Joy in the Middle
Joy. What comes to mind when you hear that word? Is it the image of a little yellow character with blue hair from Inside Out? Maybe you think of someone smiling. Maybe you think of a specific moment, like a graduation, a wedding or the birth of your child. Maybe the song "Joy to the World" starts playing in your head.
Maybe you've been asking yourself, "What happened to my joy?" Maybe it feels like joy took a trip to Hawai'i and left you here in the cold Canadian winter.
There are a few places in Scripture where joy is mentioned in relation to Christmas/Advent, so let's focus on Mary's joy.
The angel Gabriel visits Mary and tells her she will give birth to a son (spoiler alert: Jesus). He tells her that the Holy Spirit will come upon her and she will conceive. Mary responds with "I am the Lord's servant [...] may your word to me be fulfilled" (Luke 1:38 NIV). She visits her cousin Elizabeth, who is also miraculously pregnant. Elizabeth confirms what the angel said, calling her "the mother of my Lord."

And then Mary speaks...well, actually she sings. She breaks into song, like she's in a musical.
Read Luke 1:46-56
Mary sings out of the overflow of joy in her heart. It's tempting to think it's easy for her to have joy; she's going to be the mother of the Messiah. But her "yes" to God would've created a scandal. Mary would've been looked at sideways and whispered about. She was pregnant before marriage, carrying a child that wasn't her fiancé's and could be stoned to death for it.
If we compare Mary's circumstances to her song, the two don't quite match. You might expect her song to be about fear, yet it is joyful.
What is joy?
Joy is often relegated to a synonym for happiness. But they are not the same; happiness is a response to circumstances, and joy is deeper...
I love how the Bible Project describes joy: "It is an attitude God's people adopt, not because of happy circumstances, but because of their hope in God's love and promise." [1]
Mary has joy even though people were likely side-eyeing her, whispering, even though she didn't fully know what to expect (there was no "What to Expect When You're Expecting" book for a virgin birth).
Through it all, she chose to see God, rightly.
What do I mean?
Sometimes we unknowingly allow disappointment, fear, and pain to draw the picture of God we have in our heads. Rather than a carefully drawn portrait, we are left with a caricature in which certain features are exaggerated, and others minimized. Mary's joy comes from seeing God not through the lens of her circumstances, which could distort the picture, but through the lens of Scripture. Her song echoes the psalms and the prophets. She sees God as Saviour, Deliverer, Holy, Merciful and Just.
She spends most of the song singing about God's justice. She sings: He scatters the proud, brings down rulers, lifts the humble, fills the hungry and sends the rich away empty, which sounds like Robin Hood.

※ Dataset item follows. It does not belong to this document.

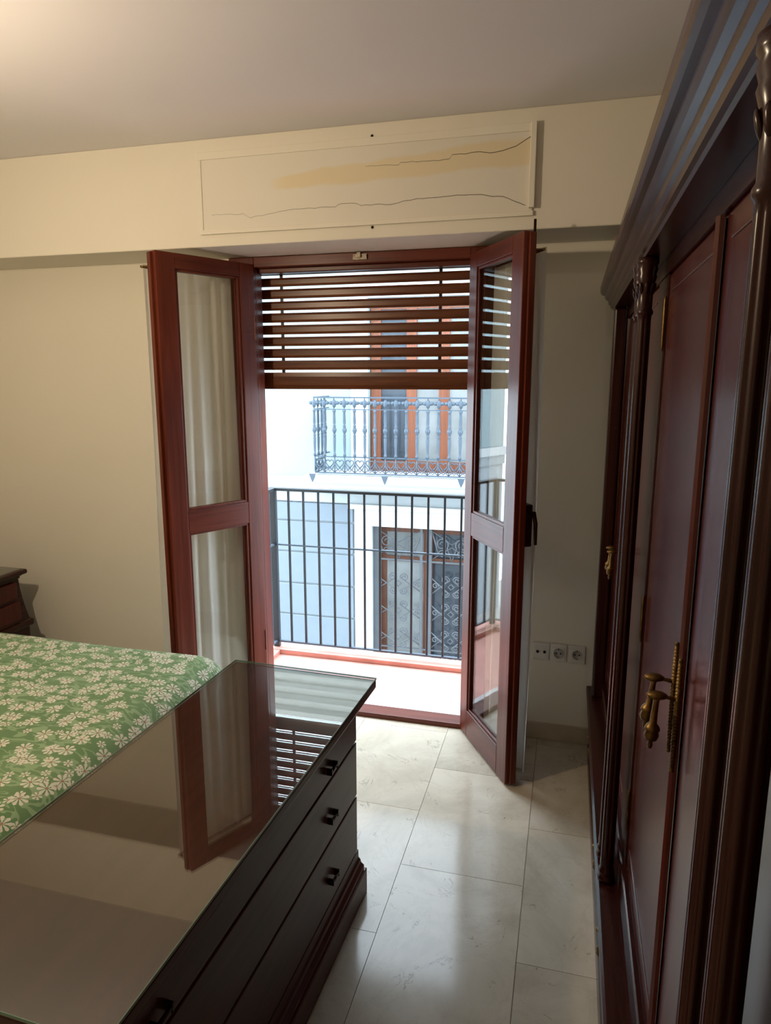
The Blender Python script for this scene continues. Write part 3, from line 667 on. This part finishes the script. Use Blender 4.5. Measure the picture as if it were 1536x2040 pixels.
# fluted columns
def flute(a, z):
    if z < 0.40 or z > 1.735: return 1.0
    return 1.0 - 0.13 * abs(math.cos(4 * a)) ** 4
colp = [(0.022, 0.3245), (0.022, 0.334), (0.018, 0.339), (0.0205, 0.348), (0.0205, 0.353), (0.0165, 0.360), (0.0175, 0.372), (0.0168, 0.384), (0.0168, 0.404)] + [(0.0168 - 0.0018 * i / 12, 0.41 + 1.32 * i / 12) for i in range(13)] + [(0.0150, 1.740), (0.0178, 1.744), (0.0178, 1.750), (0.0150, 1.755), (0.0152, 1.785), (0.0172, 1.808), (0.0212, 1.822), (0.0195, 1.828), (0.0225, 1.838), (0.0205, 1.845), (0.0235, 1.850), (0.0235, 1.862)]
colm = MB().lathe(colp, n=48, mod=flute).mesh('column', MAHO['z'])
leafm = MB().ball((0, 0, 0), 0.008, 8, 6, (0.45, 0.7, 1.7)).mesh('carved_leaf', MAHO['z'])
for yy in (1.675, 1.767, 0.645, 0.553):
    c_ = put('column', colm, wd, (0.150 - OW[0], yy - OW[1], 0))
    for i in range(8):
        a = 2 * PI * i / 8; put('carved_leaf', leafm, c_, (0.0165 * math.cos(a), 0.0165 * math.sin(a), 1.797), (0, 0.25, a))
# doors with raised panels
def wdoor(y0, y1, handle_far, hinge_y):
    d = obj('door', MB(OW).box(FXW + 0.004, 0.2145, y0, y1, 0.402, 1.823), MAHO_DOOR, wd, bevel=0.006)
    a0, a1, b0, b1 = y0 + 0.045, y1 - 0.045, 0.47, 1.785; w = 0.0035
    for q in ((a0, a1, b0, b0 + w), (a0, a1, b1 - w, b1)):
        obj('inlay_line', V(FXW + 0.0022, FXW + 0.0042, q[0], q[1], q[2], q[3]), INLAY, d, bevel=0.001)
    for z in (1.72, 1.05, 0.55) if 1.2 < y1 < 1.7 else ():
        obj('hinge', MB(OW).lathe([(0.0, -0.058), (0.002, -0.055), (0.0030, -0.048), (0.0030, 0.048), (0.002, 0.055), (0.0, 0.058)], (FXW - 0.0025, hinge_y, z), 8), BRASS, d)
    return d
doors = [wdoor(1.078, 1.643, False, 1.640), wdoor(0.678, 1.072, True, 0.682), wdoor(1.799, 2.231, True, 1.803), wdoor(2.237, 2.738, False, 2.734), wdoor(0.088, 0.520, False, 0.516), wdoor(-0.438, 0.082, True, -0.434)]
for k, yy in ((0, 1.075), (2, 2.234), (4, 0.085)):
    obj('astragal', MB(OW).extrude([(FXW + 0.0008, -0.011), (FXW - 0.005, -0.009), (FXW - 0.009, 0.0), (FXW - 0.005, 0.009), (FXW + 0.0008, 0.011)], 0.405, 1.82, lambda p, a, yy=yy: (p[0], yy + p[1] + 0.008, a)), MAHO_DOOR, doors[k])
# brass pulls: beaded strip plate, leaf bracket, hanging baluster drop
def pull_meshes():
    st = []
    z = -0.088
    while z < 0.088:
        r = 0.0052 * (0.75 + 0.35 * math.cos(z / 0.088 * PI / 2))
        st += [(r * 0.72, z), (r, z + 0.0028), (r * 0.72, z + 0.0056)]; z += 0.0056
    plate = MB().lathe([(0.0, -0.094), (0.004, -0.091)] + st + [(0.004, 0.092), (0.0, 0.095)], n=10).mesh('back_plate', BRASS)
    br = MB().tube([(0, 0, 0.028), (-0.014, 0, 0.030), (-0.026, 0, 0.031)], [0.0035, 0.003, 0.003], 8).ball((-0.030, 0, 0.032), 0.013, 10, 6, (1.25, 0.8, 0.5)).mesh('bracket', BRASS)
    dp = [(0.0, -0.086), (0.003, -0.084), (0.0045, -0.078), (0.003, -0.073), (0.009, -0.069), (0.0115, -0.062), (0.0095, -0.055), (0.012, -0.052), (0.010, -0.047), (0.0058, -0.042), (0.0050, -0.025), (0.0042, -0.006), (0.0060, 0.0), (0.0, 0.004)]
    drop = MB().lathe(dp, n=12).mesh('drop', BRASS)
    return plate, br, drop
PL, BR, DR = pull_meshes()
def pull(door, y, z, tilt):
    p = put('pull', PL, door, (FXW - 0.010 - OW[0], y - OW[1], z))
    put('bracket', BR, p); put('drop', DR, p, (-0.030, 0, 0.028), (0, tilt, 0))
pull(doors[0], 1.098, 1.105, 0.10); pull(doors[1], 1.054, 1.095, 0.06)
pull(doors[3], 2.262, 1.04, 0.08); pull(doors[2], 2.205, 1.04, 0.05)
# drawers below the doors
for y0, y1 in ((1.70, 2.80), (0.66, 1.692), (-0.51, 0.652)):
    dr = obj('drawer', V(0.178, 0.2145, y0, y1, 0.076, 0.252), MAHO['y'], wd, bevel=0.004)
    for yy in (y0 + 0.22, y1 - 0.10 if y0 == 0.66 else y1 - 0.22):
        p = put('drawer_pull', DR, dr, (0.142 - OW[0], yy - OW[1], 0.236)); put('pull_bracket', BR, p, (0.030, 0, -0.028))

# ================================================================== CHEST OF DRAWERS (turned 2 degrees)
CA = math.radians(2.05)
CL, CW_ = 1.22, 0.476           # top length and width
ch = thing('chest_of_drawers', (-0.523, 1.870, 0.0), 'long dark wood chest of drawers with a glass sheet on top', 'chest of drawers', -CA)
# local frame: x to the left is negative (0 = drawer-side edge of the top), y towards the camera is negative (0 = far end)
C_ = CHESTW
obj('glass_top', B(-CW_ + 0.002, -0.002, -CL + 0.002, -0.002, 0.714, 0.720), TOPGLASS, ch)
eg = MB()
for q in ((-0.002, -0.0008, -CL, 0), (-CW_ + 0.0008, -CW_ + 0.002, -CL, 0)): eg.box(q[0], q[1], q[2], q[3], 0.7142, 0.7198)
eg.box(-CW_ + 0.002, -0.002, -0.002, -0.0008, 0.7142, 0.7198).box(-CW_ + 0.002, -0.002, -CL + 0.0008, -CL + 0.002, 0.7142, 0.7198)
obj('glass_edge', eg, GLASSEDGE, ch)
obj('top_board', B(-CW_ + 0.001, -0.001, -CL + 0.001, -0.001, 0.688, 0.7138), C_['y'], ch, bevel=0.004)
bx0_, bx1_, by0_, by1_ = -CW_ + 0.03, -0.055, -CL + 0.045, -0.045
obj('carcass', B(bx0_, bx1_ - 0.012, by0_, by1_, 0.115, 0.6875), C_['y'], ch)
fz = MB().extrude([(bx1_ - 0.0115, 0.640), (bx1_ + 0.006, 0.640), (bx1_ + 0.010, 0.652), (bx1_ + 0.022, 0.672), (bx1_ + 0.024, 0.6875), (bx1_ - 0.0115, 0.6875)], by0_ - 0.012, by1_ + 0.014, lambda p, a: (p[0], a, p[1]))
obj('frieze_moulding', fz, C_['y'], ch, bevel=0.002)
rows = [(0.530, 0.636), (0.348, 0.524), (0.155, 0.342)]
hm_ = MB().tube([(0.013, -0.019, 0), (0.013, 0.019, 0)], 0.0042, 8)
handm = hm_.mesh('handle', DARKBRASS)
cap = MB().box(0.0005, 0.017, -0.0022, 0.0022, -0.0095, 0.0095).mesh('handle_end', DARKBRASS)
for z0, z1 in rows:
    d = obj('drawer', B(bx1_ - 0.0115, bx1_ + 0.004, by0_ + 0.004, by1_ + 0.002, z0, z1), C_['y'], ch, bevel=0.003)
    for yy in (by1_ - 0.22, by0_ + 0.135):
        hh = put('handle', handm, d, (bx1_ + 0.004, yy, (z0 + z1) / 2 - 0.015))
        for s in (-1, 1): put('handle_end', cap, hh, (0, s * 0.021, 0))
bm_ = MB().extrude([(bx1_ - 0.0115, 0.085), (bx1_ + 0.022, 0.085), (bx1_ + 0.022, 0.100), (bx1_ + 0.012, 0.108), (bx1_ + 0.010, 0.118), (bx1_ + 0.004, 0.124), (bx1_ + 0.003, 0.150), (bx1_ - 0.0115, 0.150)], by0_ - 0.010, by1_ + 0.014, lambda p, a: (p[0], a, p[1]))
obj('base_moulding', bm_, C_['y'], ch, bevel=0.0015)
obj('plinth', B(bx0_ - 0.005, bx1_ + 0.028, by0_ - 0.02, by1_ + 0.024, 0.0, 0.0845), C_['y'], ch, bevel=0.003)

# ================================================================== BED
b0, b1, c0, c1 = -3.02, -1.19, 0.72, 2.275       # x and y limits
bed = thing('bed', ((b0 + b1) / 2, (c0 + c1) / 2, 0.0), 'bed base and mattress under the green flowered spread', 'bed')
OE = ((b0 + b1) / 2, (c0 + c1) / 2, 0)
obj('mattress', MB(OE).box(b0 + 0.10, b1 - 0.11, c0 + 0.11, c1 - 0.11, 0.331, 0.566), PLASTIC, bed, bevel=0.03)
obj('base', MB(OE).box(b0 + 0.10, b1 - 0.11, c0 + 0.11, c1 - 0.11, 0.16, 0.33), MAHO['x'], bed, bevel=0.01)
for xx in (b0 + 0.18, b1 - 0.18):
    for yy in (c0 + 0.18, c1 - 0.18): obj('leg', MB(OE).lathe([(0.025, 0.0), (0.03, 0.1595)], (xx, yy, 0), 10), MAHO['z'], bed)
obj('headboard', MB(OE).box(b0 - 0.06, b0 - 0.02, c0, c1, 0.15, 1.05), MAHO['y'], bed, bevel=0.01)
def spread():
    R = 0.13; top = 0.585; hem = 0.10
    ax, ay = (b1 - b0) / 2 - R, (c1 - c0) / 2 - R
    flat = top - R - hem; arc = R * PI / 2; ext = arc + flat
    def axis(a, n):
        s = [-a - ext * (1 - i / 14) for i in range(14)] + [-a + 2 * a * i / n for i in range(n + 1)] + [a + ext * (i + 1) / 14 for i in range(14)]
        return s
    us, vs_ = axis(ax, 44), axis(ay, 36)
    def pos(u, v):
        iu, iv = max(-ax, min(ax, u)), max(-ay, min(ay, v)); eu, ev = u - iu, v - iv
        d = math.hypot(eu, ev); w = 0.0028 * (math.sin(u * 7 + v * 3) + math.sin(u * 3.1 - v * 8.3 + 1))
        if d < 1e-9: return (iu, iv, top + w)
        dx, dy = eu / d, ev / d
        dd = max(abs(eu), abs(ev))
        if dd < arc: o, z = R * math.sin(dd / R), top - R * (1 - math.cos(dd / R))
        else:
            o, z = R + 0.010 * math.sin((u + v) * 14) * min(1, (dd - arc) / 0.2), top - R - (dd - arc)
        return (iu + dx * o, iv + dy * o, z + w * max(0, 1 - dd / arc))
    V_ = [pos(u, v) for v in vs_ for u in us]; nu = len(us)
    F = [(j * nu + i, j * nu + i + 1, (j + 1) * nu + i + 1, (j + 1) * nu + i) for j in range(len(vs_) - 1) for i in range(nu - 1)]
    me = bpy.data.meshes.new('bedspread'); me.from_pydata(V_, [], F)
    uvl = me.uv_layers.new(name='cloth'); UV = [(u, v) for v in vs_ for u in us]
    for l in me.loops: uvl.data[l.index].uv = UV[l.vertex_index]
    me.polygons.foreach_set('use_smooth', [True] * len(F)); me.materials.append(FLOWERS)
    o = put('bedspread', me, None, (OE[0], OE[1], 0))
    md = o.modifiers.new('thickness', 'SOLIDIFY'); md.thickness = 0.004; md.offset = -1
    return tag(o, 'green bedspread printed with small cream daisies, draped over the bed', 'bedspread')
spread()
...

But God isn't stealing from the rich and giving to the poor. No, God is flipping the world's systems on the head and restoring creation to what it was always meant to be. A world where no one is above anyone else, power isn't abusive, and resources are shared instead of hoarded.
May says "He has... He has... He has..." we might think:
Really?
Has He?
Where?
The English doesn't do it justice; the "He has" in the Greek can refer to a completed past action or a future action. So she is saying He has and He will. Mary points us backwards to the faithfulness of God throughout history. How He has already begun to restore: to lift the humble and fill the hungry.
And then fast forward to Revelation 21:5 where it says, "I am making everything new!"
What does all of this mean?
Mary lived in the in-between: able to look back at what God has done, yet standing on the verge of what He was about to do (send Jesus). The in-between wasn't easy. Personally, it meant judgment from neighbours. For the world, it meant the systems were still broken.
As she looks at all of it, she sings a song of joy, not because everything is good but because she knows who God is.
Mary's song challenges us, who also live in the in between. Jesus has come, and He is coming. And the in between isn't easy. We live in a world where sin exists, life is not perfect, and people are not perfect, which means there is suffering.
And we are challenged to have joy in the middle.
To have joy in the season of grief.
To have joy when partnership development is not developing.
To have joy when life isn't going to plan.
To have joy when prayers seem unanswered.
To have joy when your health isn't 100%.
To have joy when it seems unjust.
To have joy when ________________.

To be clear, choosing joy is not choosing to live in denial. Joy is recognizing things exactly as they are, but also recognizing God for exactly who He is.
Not as a caricature, but as who He has revealed Himself to be in the Word.
A God who is present in our suffering.
A God who is good.
A God who is the Author of your story and mine.
A God who has promised to make all things new.
My prayer for you, is that you would experience joy in the middle, because you see God, rightly. That you would cling to His goodness and His promises, no matter how it looks or feels.
Humbly,
Courtney, a Mission Canada worker still trying to figure out how to have joy in the middle.